20.6.08

Fica Comigo Esta Noite


“(…)E tive-te, atrás do espelho, todas as manhãs da minha vida. Porque foi sempre para ti que me quis bonita, mesmo nos dias escuros. É em ti que penso, quando escolho a roupa ou escovo o cabelo, todos os dias. Na possibilidade de te encontrar, no acaso de uma esquina.
(…)
…no tempo em que nos metíamos por dentro do corpo um do outro como se sozinhos fôssemos apenas pedaços de um corpo mutilado.
(…)
Adormeci todas as noites da minha vida nos teus ombros estreitos de adolescente eterno.
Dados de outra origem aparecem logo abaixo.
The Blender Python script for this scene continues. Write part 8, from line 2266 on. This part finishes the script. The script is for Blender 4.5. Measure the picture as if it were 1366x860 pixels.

Nunca foste bonito, mas possuías um não sei quê de juventude ancorada que te tornava imediatamente comovente. Usavas e abusavas desse não sei quê. Não acreditavas em nada, vivias num aquário de sonhos impossíveis que fazia de ti um anjo negro, abismo de lágrimas congeladas.
(…)
Posso ter inventado tudo, menos o fulgor perfeito dos nossos corpos juntos. Uma vida inteira não basta para apagar da pele o peso magnífico desse fulgor. Só sexo, disseram-me as amigas íntimas, quando eu ainda chorava com elas a saudade do êxtase. Só sexo, fogo e palha, talvez tenham razão.
(…)
Todas as noites me acaricio com os teus dedos, fecho os olhos e sugo os teus dedos sob o contorno dos meus e conduzo-te pelo meu corpo como tu me conduzias. Todas as noites rebolamos da cama para o chão e do chão para cima da cómoda do teu quarto e para a mesa da sala e para as lajes frias da cozinha, todas as noites percorremos abraçados a casa velha onde já não moras, a casa velha que se calhar já se desmoronou sem a nossa ajuda. Todas as noites tu entras em mim por todas as portas, a tua língua silenciosa desperta vertigens desconhecidas nas partes secretas das minhas orelhas e das minhas pernas e dos meus pés. Todas as noites sinto o castanho dos teus olhos grandes dissolvendo-se nos meus com uma felicidade quente, imensa, vejo os teus quadris estreitos de rapaz dançando sobre o redondo do meu ventre, das minhas nádegas, todas as noites os teus dentes mordem o meu pescoço no sítio exacto em que o meu corpo guardava a última fechadura, todas as noites volto a subir a esse monte dos vendavais só nosso. Só sexo, seja.
(…)
Tantas vezes te pedi:"Diz-me que me amas, diz só uma vez. Mesmo que seja mentira. Diz-me. Só para eu guardar o som da tua voz a dizer essa palavra."
(…)
Fechas a porta e começas a beijar-me, primeiro os olhos, depois o lóbulo da orelha, depois o pescoço, enquanto os teus dedos me abrem a camisa e me procuram os seios. Beijamo-nos de olhos abertos, como sempre

(…)
Entramos um no outro de olhos abertos, como se mergulhássemos num mar de silêncio e fogo escuro.
(…)
Talvez para morrer eu precise do amor e da família. Mas para acabar de viver, só preciso de ti, desta febre azul a que os outros chamam só sexo.”